Wednesday, November 02, 2005

Even though "Machine Gun Sammy" would be the coolest nickname for a Supreme Court justice since "Wizzer" White, the truth must be told.

Vincent Carroll of the Rocky Mountain News sets the record straight on Alito and machine guns. (Thanks to RealClearPolitics for the heads up.)


" 'Machine Gun Sammy,' a perfect Halloween pick," is how the Brady Campaign headlined President Bush's latest Supreme Court nominee. But what the Brady activists failed to acknowledge is that Alito's dissent in the 1996 case United States v. Rybar had nothing to do with a desire to legalize machine guns and everything to do with the judge's determination to follow a Supreme Court precedent from the previous year.

In that earlier case, United States v. Lopez, the court overturned a federal law banning possession of guns within 1,000 feet of any school because the statute was an intrusion into states' regulatory arena and utterly unrelated to interstate commerce. Congress had been steadily nationalizing local criminal codes for years, and the Supreme Court finally threw up its hands and said, "Halt!"

The Constitution doesn't give the federal government the power to regulate every activity in this land, the court said. At the very least, Congress must establish some plausible link to interstate commerce.
In his Rybar dissent that is now being mocked, Alito faithfully tried to apply Lopez to a case involving the possession of machine guns. "Was United States v.
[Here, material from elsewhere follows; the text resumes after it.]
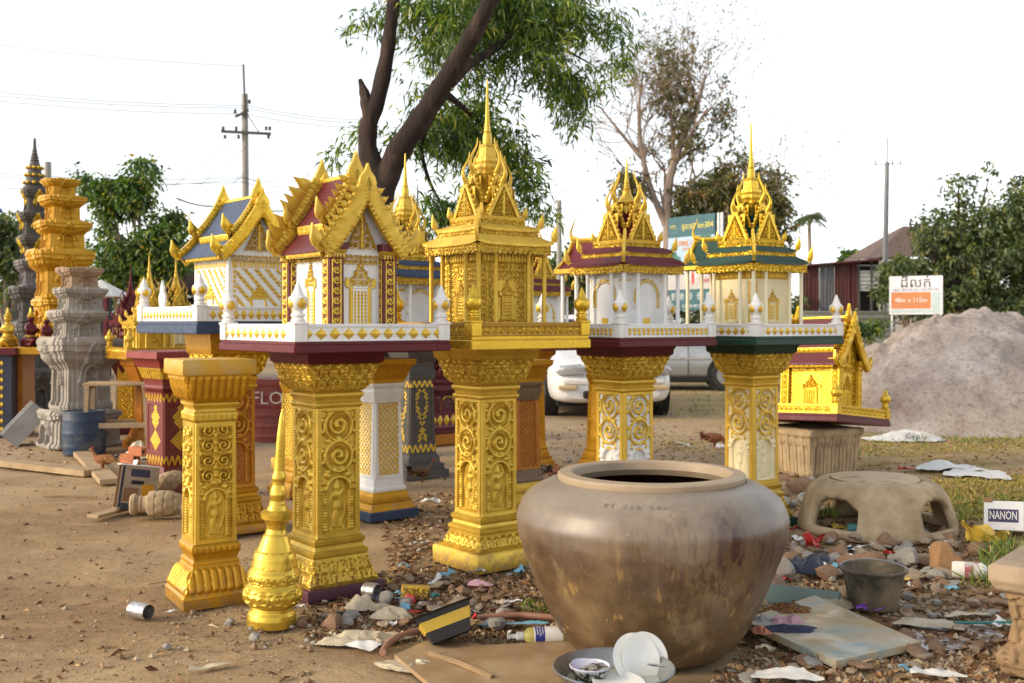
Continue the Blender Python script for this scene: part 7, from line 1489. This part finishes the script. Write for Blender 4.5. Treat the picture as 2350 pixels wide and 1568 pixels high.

Lopez a constitutional freak?" he wrote. "Or did it signify that the Commerce Clause still imposes some meaningful limits on congressional power?"

Meanwhile, not only did Alito point out how Congress might remedy the law's fatal flaws, he also noted that the "Commerce Clause does not prevent the states from regulating machine gun possession, as all of the jurisdictions within our circuit have done."

Alito didn't favor legal machine guns. He favored abiding by the supreme law of this land.